Une demande qui va dans le sens de ce que préconisent les sénateurs Philippe Bas (Manche) et Victorin Lurel (Guadeloupe) dans leur rapport du 23 janvier 2025 sur «l'action de l'État outre-mer : pour un choc régalien ».

"Au milieu des process"

C’est aussi une demande des maires pour lesquels une hausse des moyens serait certes la bienvenue mais insuffisante. «Le maire est au milieu des process avec les associations, la justice, le conseil local de sécurité et de prévention de la délinquance (CLSPD)…, résume Joël Balandraud, maire d’Evron (53) et vice-président de l’AMF et le sujet est pris très au sérieux au sein de l’association ».
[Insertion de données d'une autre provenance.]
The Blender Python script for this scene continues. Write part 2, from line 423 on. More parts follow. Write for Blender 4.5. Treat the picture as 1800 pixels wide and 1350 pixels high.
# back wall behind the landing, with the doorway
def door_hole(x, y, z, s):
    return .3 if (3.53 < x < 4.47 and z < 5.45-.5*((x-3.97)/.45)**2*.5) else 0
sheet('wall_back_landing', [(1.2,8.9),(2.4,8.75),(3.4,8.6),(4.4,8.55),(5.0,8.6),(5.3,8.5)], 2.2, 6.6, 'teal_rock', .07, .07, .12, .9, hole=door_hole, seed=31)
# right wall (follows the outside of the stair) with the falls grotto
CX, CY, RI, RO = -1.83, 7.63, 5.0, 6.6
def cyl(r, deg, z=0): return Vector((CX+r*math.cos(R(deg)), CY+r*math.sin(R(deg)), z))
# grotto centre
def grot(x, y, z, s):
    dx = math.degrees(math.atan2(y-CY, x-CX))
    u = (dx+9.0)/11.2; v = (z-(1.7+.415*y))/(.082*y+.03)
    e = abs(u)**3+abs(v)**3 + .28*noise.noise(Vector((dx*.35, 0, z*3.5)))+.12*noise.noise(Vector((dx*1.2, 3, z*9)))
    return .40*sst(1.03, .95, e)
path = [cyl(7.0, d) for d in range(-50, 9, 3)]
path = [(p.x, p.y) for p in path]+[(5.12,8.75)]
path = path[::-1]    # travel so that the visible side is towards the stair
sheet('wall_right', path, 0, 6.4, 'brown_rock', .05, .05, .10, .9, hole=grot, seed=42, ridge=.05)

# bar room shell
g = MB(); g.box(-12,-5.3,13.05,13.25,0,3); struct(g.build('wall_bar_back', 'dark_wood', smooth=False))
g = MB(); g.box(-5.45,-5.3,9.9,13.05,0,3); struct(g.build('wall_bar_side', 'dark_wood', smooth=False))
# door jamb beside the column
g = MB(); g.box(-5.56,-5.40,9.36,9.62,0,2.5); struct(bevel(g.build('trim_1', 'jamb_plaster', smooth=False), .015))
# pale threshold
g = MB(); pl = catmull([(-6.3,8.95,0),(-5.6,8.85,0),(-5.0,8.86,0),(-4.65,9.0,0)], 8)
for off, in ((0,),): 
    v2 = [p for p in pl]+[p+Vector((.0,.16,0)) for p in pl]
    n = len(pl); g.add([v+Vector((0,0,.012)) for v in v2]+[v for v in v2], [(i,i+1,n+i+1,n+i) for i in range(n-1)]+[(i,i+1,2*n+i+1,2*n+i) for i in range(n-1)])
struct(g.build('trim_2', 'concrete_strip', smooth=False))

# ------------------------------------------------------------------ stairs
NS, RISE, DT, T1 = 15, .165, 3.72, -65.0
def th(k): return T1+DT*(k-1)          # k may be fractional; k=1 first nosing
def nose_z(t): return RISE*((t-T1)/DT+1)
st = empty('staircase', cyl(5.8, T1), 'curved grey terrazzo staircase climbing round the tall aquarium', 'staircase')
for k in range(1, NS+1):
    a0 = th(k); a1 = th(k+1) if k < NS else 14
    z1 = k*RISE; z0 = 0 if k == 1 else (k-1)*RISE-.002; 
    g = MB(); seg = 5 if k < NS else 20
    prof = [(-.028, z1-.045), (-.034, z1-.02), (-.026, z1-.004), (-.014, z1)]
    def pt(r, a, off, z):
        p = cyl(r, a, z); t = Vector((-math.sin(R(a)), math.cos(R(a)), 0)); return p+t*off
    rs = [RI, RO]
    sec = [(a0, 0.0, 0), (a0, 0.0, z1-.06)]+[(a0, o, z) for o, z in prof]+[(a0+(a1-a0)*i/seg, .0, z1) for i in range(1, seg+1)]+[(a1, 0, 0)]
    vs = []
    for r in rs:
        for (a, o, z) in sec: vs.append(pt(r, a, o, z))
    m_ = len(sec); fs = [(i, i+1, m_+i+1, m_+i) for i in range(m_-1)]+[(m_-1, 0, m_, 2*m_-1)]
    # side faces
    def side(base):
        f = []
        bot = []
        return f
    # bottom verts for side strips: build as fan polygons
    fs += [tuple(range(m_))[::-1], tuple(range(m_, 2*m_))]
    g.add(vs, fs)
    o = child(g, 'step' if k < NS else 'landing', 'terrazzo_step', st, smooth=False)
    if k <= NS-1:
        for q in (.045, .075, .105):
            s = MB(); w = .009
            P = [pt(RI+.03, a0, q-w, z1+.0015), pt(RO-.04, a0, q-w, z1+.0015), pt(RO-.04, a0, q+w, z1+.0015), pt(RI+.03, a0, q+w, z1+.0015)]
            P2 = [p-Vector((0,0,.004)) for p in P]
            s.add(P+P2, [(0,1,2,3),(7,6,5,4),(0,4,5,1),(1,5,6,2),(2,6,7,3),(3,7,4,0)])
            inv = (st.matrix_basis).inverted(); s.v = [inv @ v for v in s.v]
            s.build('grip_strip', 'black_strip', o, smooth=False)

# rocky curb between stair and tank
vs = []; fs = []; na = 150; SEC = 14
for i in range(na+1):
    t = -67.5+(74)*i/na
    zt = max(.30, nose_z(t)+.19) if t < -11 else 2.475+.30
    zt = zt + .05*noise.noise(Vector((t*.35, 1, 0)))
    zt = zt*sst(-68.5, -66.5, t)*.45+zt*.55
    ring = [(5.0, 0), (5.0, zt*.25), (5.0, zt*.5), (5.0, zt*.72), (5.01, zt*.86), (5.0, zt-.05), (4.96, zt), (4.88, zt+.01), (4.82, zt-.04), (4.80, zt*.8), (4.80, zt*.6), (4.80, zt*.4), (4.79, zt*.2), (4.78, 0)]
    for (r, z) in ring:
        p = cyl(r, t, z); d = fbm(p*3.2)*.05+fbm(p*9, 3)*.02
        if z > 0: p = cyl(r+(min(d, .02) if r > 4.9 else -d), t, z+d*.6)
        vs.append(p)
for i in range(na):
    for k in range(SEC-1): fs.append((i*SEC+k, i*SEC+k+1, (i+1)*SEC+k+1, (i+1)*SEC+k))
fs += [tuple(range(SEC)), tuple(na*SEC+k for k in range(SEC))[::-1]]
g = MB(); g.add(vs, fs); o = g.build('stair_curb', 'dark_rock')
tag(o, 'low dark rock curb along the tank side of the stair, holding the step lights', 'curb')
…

Sur le terrain, outre les renseignements qu’ils peuvent faire remonter et les actions en matière de prévention de la délinquance, les élus apportent aussi leur pierre en trouvant parfois leurs propres outils comme la création d’un «comité de lutte » en Polynésie qui réunit associations, parents d’élèves, associations religieuses… et dont l’objet n’est pas d’attendre quelque chose de l’État ou du code général des collectivités mais de «rééduquer les jeunes » afin de les ramener dans le droit chemin.

Le projet de loi "polices municipales" au Sénat en février

« On n’y arrivera pas sans vous [les maires], sans les polices municipales qui appartiennent au continuum de sécurité, a martelé Jean-Baptiste Dulion, commandant en chef de l’Outre-mer pour la police nationale.

Elargir les compétences des polices municipales ne pourra qu’y concourir, selon la sénatrice Jacqueline Eustache-Brinio (Val d’Oise) qui a annoncé que le projet de loi sur les polices municipales et les gardes champêtres devrait être examiné au Sénat «en février ».